Conclusion and Disposition

We do not mean to suggest how this case should be determined on its merits. We hold only that as matters now stand it should be heard upon its [163 Cal.App.3d 1000] merits for the reasons we have stated and that the lis pendens was erroneously expunged.

Let a peremptory writ of mandate issue commanding the respondent superior court to vacate its order granting summary judgment as to count 1 of the complaint and its order expunging the lis pendens and in each instance to make new orders consistent with this opinion.

McDaniel, J., and Rickles, J., concurred.

?FN 1. All statutory references will be to the Code of Civil Procedure unless otherwise specified.

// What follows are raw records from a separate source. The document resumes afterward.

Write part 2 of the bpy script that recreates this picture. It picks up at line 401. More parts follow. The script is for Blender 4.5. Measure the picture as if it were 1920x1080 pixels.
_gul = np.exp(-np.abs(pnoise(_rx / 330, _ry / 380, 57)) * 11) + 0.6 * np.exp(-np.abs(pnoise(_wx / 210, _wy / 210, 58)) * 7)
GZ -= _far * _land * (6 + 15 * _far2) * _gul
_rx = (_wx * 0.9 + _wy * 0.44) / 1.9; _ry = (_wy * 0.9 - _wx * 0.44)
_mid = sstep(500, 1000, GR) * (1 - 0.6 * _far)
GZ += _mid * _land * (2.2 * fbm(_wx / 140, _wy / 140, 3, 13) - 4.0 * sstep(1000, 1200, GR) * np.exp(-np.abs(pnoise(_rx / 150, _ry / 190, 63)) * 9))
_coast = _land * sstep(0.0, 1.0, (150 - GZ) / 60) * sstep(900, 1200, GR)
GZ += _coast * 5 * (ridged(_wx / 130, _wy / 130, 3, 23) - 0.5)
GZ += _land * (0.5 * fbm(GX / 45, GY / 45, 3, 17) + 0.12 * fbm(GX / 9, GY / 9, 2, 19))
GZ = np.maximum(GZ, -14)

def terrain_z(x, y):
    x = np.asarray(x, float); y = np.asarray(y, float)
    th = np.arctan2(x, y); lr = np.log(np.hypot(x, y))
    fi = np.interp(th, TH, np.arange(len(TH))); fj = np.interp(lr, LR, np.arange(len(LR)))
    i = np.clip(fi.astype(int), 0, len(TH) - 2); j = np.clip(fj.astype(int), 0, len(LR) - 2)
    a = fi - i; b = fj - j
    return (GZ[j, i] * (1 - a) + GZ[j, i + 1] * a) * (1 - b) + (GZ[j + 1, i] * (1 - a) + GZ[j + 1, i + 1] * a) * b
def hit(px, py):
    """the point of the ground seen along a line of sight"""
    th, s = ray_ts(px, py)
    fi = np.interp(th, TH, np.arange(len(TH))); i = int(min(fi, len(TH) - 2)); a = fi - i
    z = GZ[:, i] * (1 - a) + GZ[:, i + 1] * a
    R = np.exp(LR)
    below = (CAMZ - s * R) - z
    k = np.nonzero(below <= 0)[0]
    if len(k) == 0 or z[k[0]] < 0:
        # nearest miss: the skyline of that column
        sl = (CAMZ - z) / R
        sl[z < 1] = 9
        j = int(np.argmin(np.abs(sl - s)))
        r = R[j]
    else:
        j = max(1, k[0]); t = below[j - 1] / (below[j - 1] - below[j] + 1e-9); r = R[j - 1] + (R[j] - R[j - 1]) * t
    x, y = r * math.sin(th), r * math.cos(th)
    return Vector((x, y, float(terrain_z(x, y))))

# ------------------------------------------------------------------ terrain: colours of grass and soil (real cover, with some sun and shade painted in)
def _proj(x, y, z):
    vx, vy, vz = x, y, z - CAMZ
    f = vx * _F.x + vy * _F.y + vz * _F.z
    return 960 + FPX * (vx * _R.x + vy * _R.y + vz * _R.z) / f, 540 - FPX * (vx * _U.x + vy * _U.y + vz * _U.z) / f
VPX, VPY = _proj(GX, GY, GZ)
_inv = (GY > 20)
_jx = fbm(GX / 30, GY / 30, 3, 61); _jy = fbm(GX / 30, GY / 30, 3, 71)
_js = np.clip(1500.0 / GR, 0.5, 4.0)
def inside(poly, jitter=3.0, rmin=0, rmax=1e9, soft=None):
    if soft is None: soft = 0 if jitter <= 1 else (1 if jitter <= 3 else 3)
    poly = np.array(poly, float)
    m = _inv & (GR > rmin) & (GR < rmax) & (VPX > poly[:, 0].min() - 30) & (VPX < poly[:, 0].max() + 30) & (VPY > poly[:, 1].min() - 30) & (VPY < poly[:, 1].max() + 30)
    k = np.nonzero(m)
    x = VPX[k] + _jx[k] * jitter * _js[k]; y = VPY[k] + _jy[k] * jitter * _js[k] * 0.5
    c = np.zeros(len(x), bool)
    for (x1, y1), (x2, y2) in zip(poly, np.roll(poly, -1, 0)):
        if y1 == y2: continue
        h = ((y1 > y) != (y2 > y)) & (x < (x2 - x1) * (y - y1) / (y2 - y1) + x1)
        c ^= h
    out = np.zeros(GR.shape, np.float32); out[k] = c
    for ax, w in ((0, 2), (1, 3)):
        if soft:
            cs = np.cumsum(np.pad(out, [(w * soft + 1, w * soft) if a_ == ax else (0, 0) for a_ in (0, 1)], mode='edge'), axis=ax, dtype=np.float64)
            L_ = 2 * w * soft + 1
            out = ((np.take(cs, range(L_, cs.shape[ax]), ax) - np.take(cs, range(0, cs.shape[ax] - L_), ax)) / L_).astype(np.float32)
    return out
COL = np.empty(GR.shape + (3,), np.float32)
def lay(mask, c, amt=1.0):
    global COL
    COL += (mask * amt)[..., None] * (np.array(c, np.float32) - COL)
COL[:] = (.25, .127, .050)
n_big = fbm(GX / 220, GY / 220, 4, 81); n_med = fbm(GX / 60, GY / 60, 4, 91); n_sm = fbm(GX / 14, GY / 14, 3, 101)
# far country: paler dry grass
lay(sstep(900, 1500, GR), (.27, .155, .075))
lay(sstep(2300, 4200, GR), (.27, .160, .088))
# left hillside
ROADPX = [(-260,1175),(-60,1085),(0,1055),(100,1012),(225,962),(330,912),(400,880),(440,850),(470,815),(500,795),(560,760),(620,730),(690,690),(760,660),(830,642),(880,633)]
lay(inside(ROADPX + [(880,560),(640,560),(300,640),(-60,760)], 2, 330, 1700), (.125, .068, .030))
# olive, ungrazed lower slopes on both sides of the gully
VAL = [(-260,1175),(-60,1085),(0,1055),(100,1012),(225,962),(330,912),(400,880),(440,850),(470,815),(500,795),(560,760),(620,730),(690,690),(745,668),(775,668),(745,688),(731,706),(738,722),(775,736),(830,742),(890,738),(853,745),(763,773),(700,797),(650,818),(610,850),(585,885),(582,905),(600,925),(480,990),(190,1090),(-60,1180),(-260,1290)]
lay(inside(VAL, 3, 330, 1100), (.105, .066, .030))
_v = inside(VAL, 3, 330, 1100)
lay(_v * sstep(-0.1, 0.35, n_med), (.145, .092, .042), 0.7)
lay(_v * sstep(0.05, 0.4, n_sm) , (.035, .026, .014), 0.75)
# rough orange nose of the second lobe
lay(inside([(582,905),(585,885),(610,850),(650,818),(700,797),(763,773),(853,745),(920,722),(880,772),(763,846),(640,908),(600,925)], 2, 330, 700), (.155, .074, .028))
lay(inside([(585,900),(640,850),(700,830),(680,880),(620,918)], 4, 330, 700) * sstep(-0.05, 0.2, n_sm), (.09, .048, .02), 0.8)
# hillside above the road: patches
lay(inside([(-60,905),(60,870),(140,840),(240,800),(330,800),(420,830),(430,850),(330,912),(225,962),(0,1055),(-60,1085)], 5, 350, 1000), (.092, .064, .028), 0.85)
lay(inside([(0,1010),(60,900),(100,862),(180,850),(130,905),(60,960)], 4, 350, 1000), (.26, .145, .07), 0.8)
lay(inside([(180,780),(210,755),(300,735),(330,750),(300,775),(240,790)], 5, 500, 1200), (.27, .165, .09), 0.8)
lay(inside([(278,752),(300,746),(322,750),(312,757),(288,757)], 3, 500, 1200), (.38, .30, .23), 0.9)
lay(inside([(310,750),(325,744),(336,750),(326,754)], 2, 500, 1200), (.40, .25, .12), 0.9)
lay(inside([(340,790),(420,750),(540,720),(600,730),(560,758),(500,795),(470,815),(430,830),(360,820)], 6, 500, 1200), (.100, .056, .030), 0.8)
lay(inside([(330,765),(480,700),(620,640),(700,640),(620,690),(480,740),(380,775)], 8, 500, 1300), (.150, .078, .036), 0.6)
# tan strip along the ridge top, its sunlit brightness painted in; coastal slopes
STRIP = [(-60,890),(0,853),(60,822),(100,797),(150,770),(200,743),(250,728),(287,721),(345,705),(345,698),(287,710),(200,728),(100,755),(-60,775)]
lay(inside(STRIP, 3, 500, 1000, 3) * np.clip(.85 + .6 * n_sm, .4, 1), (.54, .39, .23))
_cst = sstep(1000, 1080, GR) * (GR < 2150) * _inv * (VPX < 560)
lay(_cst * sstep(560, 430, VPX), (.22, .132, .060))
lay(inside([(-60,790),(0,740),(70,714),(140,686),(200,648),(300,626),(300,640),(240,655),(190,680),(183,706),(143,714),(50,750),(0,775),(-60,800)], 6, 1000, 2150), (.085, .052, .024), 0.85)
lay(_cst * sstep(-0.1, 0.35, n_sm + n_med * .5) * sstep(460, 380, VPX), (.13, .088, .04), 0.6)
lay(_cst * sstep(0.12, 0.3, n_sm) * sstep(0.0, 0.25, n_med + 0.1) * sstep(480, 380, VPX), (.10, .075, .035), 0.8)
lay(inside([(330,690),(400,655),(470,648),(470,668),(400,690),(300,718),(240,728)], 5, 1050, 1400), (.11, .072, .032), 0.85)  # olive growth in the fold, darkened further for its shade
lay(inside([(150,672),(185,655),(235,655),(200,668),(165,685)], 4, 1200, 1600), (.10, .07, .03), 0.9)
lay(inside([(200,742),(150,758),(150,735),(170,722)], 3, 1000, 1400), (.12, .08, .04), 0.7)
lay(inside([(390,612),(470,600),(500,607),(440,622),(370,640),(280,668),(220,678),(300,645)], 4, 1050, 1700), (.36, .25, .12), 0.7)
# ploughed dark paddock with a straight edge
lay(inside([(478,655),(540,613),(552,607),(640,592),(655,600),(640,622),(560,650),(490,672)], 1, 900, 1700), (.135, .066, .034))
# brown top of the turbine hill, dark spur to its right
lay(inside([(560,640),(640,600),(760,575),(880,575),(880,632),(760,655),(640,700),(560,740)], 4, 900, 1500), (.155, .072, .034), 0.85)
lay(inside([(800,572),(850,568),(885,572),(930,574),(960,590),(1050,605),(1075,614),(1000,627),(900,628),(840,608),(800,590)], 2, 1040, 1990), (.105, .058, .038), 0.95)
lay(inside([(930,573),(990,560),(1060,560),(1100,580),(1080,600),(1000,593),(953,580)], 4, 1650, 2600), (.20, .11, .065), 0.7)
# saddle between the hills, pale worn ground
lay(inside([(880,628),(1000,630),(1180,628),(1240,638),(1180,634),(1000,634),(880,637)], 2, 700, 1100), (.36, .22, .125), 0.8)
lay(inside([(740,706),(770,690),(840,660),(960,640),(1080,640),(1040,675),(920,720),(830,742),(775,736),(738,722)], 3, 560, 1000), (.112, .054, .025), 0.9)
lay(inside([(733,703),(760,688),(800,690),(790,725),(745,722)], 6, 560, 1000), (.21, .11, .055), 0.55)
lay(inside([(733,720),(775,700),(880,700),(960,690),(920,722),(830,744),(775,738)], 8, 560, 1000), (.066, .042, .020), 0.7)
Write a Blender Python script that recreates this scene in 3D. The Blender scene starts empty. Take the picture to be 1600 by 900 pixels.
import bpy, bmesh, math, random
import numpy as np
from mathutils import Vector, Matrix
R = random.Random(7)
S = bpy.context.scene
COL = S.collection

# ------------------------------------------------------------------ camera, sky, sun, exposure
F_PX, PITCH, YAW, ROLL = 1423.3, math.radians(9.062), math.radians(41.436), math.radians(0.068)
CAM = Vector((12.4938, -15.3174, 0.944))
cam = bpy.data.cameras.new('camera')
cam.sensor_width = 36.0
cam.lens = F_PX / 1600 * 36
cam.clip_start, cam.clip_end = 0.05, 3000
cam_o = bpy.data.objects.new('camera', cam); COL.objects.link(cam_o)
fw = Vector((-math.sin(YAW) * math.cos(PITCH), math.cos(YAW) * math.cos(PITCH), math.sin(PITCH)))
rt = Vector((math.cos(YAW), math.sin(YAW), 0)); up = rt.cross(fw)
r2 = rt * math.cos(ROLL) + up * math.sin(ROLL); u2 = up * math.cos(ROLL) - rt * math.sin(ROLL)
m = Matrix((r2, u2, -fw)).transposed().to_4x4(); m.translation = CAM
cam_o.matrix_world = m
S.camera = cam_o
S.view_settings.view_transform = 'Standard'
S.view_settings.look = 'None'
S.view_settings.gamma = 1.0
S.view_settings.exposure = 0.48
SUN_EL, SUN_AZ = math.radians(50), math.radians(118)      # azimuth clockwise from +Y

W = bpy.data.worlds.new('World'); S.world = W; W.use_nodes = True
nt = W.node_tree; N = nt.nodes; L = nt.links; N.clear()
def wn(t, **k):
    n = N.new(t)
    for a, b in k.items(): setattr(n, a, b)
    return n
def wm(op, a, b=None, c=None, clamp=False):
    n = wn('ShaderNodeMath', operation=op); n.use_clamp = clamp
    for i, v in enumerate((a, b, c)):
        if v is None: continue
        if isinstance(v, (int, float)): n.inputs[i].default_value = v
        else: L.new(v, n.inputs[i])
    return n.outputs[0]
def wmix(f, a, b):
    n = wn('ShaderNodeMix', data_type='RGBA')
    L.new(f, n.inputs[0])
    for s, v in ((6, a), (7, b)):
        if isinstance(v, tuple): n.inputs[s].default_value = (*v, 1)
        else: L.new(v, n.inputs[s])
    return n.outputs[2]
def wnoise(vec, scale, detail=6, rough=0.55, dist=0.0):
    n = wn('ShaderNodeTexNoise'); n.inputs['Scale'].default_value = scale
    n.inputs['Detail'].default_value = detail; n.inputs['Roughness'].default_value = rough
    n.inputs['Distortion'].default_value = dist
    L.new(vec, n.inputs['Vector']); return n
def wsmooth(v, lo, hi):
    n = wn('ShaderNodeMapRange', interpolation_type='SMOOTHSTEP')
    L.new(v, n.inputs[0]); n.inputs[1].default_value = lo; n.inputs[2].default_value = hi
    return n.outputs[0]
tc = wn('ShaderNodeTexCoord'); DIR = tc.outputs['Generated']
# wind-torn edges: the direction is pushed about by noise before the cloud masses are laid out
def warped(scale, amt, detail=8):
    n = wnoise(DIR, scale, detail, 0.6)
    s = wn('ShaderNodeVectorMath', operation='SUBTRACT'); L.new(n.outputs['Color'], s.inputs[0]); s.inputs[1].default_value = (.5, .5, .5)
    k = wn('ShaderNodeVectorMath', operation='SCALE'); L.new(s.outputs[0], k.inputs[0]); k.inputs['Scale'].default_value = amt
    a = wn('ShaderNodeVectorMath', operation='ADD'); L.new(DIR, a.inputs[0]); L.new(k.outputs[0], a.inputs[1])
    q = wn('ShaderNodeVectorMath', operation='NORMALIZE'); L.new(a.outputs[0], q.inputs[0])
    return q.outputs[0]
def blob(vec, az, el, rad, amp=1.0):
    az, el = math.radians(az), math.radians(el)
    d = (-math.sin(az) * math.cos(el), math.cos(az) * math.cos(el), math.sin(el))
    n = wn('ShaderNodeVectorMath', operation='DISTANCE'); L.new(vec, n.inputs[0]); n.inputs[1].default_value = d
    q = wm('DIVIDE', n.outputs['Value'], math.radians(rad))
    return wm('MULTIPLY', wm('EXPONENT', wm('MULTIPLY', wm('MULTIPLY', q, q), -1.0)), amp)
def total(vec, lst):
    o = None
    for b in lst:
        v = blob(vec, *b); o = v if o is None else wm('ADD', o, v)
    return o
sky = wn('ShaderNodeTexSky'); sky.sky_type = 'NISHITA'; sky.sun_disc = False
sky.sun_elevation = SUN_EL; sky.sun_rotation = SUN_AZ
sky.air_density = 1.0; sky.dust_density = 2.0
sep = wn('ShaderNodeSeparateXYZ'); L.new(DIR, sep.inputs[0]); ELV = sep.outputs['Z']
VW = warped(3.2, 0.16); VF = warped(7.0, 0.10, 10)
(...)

?FN 2. The attached exhibit "A" reads in full: "This deed is given subject to the provision that Grantee shall, at the expense of Grantee,

"(a) Construct a railroad spur or siding onto and within the boundaries of said land to which Grantor reserves a right of access for the limited purpose of loading or unloading non-bulk products intended for manufacture or re-sale by persons not in direct or indirect competition with Grantee and whose lands are immediately contiguous to the lands hereby conveyed.

"(b) Erect a chain link or wire mesh fence surrounding said lands of sufficient height to meet customary security requirements for similar industrial uses in the area.

"(c) Install Electrical transmission lines to and upon the property capable of carrying not less than 440 volts.

"(d) Grade the surface of Parcel Numbers 269-171-09 and 269-171-23 in conformity with that grading plan for uniform drainage as required by the City of San Bernardino by Grantor.

"Said terms and conditions shall be performed and completed within six months from the date of this Grant Deed. Grantees may extend said period of time for an additional six months upon written notice to Grantor."